Would cost me about $30,000 to have a geothermal heat pump installed plus the cost of electricity to run it. Have a very well insulated home, 4,000 square feet, thermal windows, storm doors, 18" of ceiling insulation, high efficiency furnace. Average heating bill is about $1,200 per year. So would take a long awhile for a payback. 25 years just on the installation. Longer for the electricity. Then most new plants are burning natural gas anyway.
Then the reliability of this new stuff is going way down, using a lot of imported components, meeting people with only 5 years of service when their AC systems have to be replaced. And electrical failures are far more predominate than natural gas failures. If you lose electrical power, you are screwed. Do have a natural gas, gas logs, electrically independent for backup. People don't think about back up.
Many people think a cord of wood is 2 by 4 by 8 feet, not saying you are one, just around here. Actually twice this, and a lot depends on the quality of the wood where the BTU value can vary between 5-30 million BTU's for a full cord.
Using an average value of 18 million, equivalent to 180 therms of natural gas. At our rates, would cost $135.00, but try and find a wood burning stove that is 97% efficient. Burnt wood a long time ago, temperature control is miserable, can't leave your home, will freeze up, and a heck of a lot of work.

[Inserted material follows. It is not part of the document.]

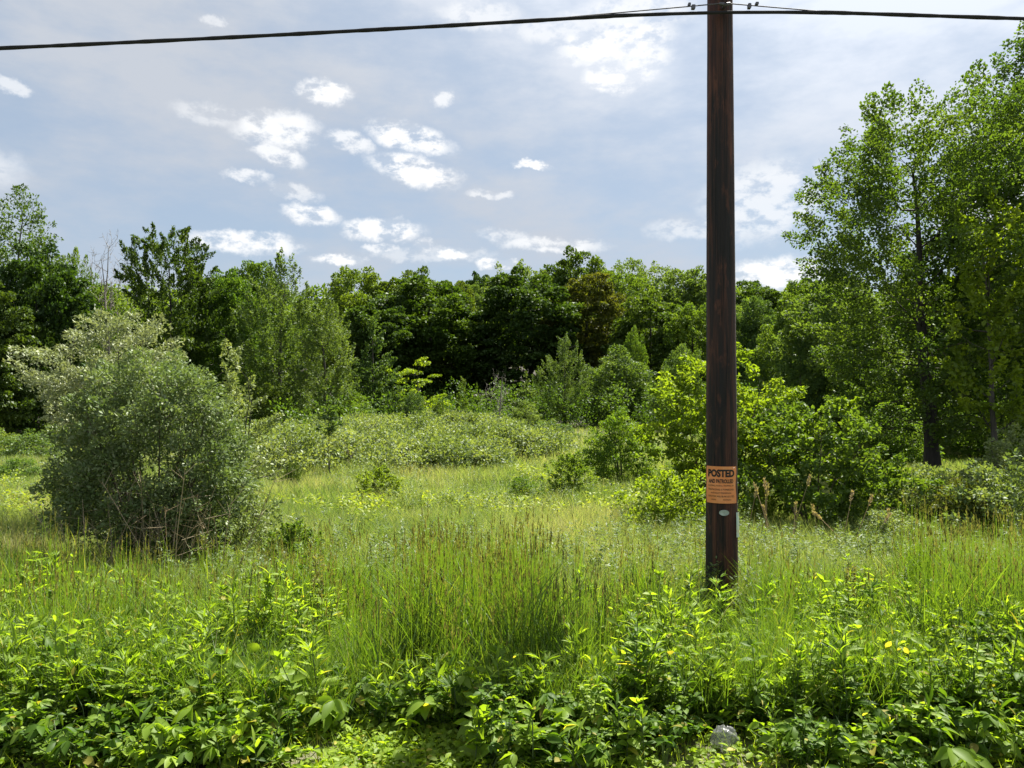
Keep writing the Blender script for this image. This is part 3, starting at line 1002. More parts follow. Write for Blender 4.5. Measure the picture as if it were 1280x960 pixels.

Our cell bill is 900 bucks more than our heating bill, if anything goes first would be these darn things, still have to buy our own equipment and paying a fortune for microvolt signals. But nothing beats our property tax bill. Back in the 60's a home like this was 150 bucks per year and the only conceivable services I am getting is picking up a half a bag of garbage each week. But I guess we have better politicians today.